Not only that, but spiralling house prices mean the goal is getting further and further out of reach even if you are saving. Imagine somebody inching the finish line of a race further away as you approach it. (I wrote more on this Catch 22 for first-time buyers here.)

The below chart from Resolution Foundation neatly illustrates the problem - note how the median house price and advance (deposit) needed to get a property became completely uncoupled from growth in income around 2002.

resolution foundation

Resolution Foundation

Resolution Foundation concludes that "households can no longer rely on the passage of time to automatically reduce their HCIR [housing cost to income ratio]." Your pay won't rise faster than housing costs as you get older. You're just treading water.

As a result, "the route out of renting and into home ownership has become less common over the same period."

So how do first-time buyers get on the ladder? It seems the most likely way now is to try and live with your parents - rent free ideally, subsidised rent if not - until you've saved up. Or just be rich.
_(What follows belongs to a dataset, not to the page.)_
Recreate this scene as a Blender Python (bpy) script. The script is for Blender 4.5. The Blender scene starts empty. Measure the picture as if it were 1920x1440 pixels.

This is a serious issue. The report says:

"Generation Rent is growing up - and critically is having children. As a result, 1.6 million households with children now live in private rented accommodation, compared to 690,000 a decade ago. These families have different housing needs in terms of standards and security, and the private rented sector looks poorly placed to meet them."

Britain's rental sector wasn't built to cope with families. It's primarily cheap and cheerful flats to be shared by multiple people. It's designed for the old way of doing things - young people saving for a house - not the new reality.

"Renting in the private sector is no longer the preserve of young people who prize the flexibility and the choices it gives them," Resolution says. The problem is the housing supply hasn't kept up with the changing market.

Not only is the rental supply unsuitable for a growing number of people forced to live there, rising rents and house prices mean that: "When we include housing costs in our wider consideration of living standards we find over half of households across the working age population have seen falling or flat living standards since 2002," the report says.

The reason it feels like you're treading water when it comes to the money you're making is because your stupid house or flat is eating up more and more of your cash. And if it's a rental property, the chances are it's going to stay that way.

This is not just a London problem. Resolution Foundation says:

"It is wrong to see housing as a living standards challenge only in the South of England. Indeed, we see the North and South converging on some, if not all, affordability measures, with households in parts of the North now having a housing cost to income ratio approaching that witnessed in London two decades ago."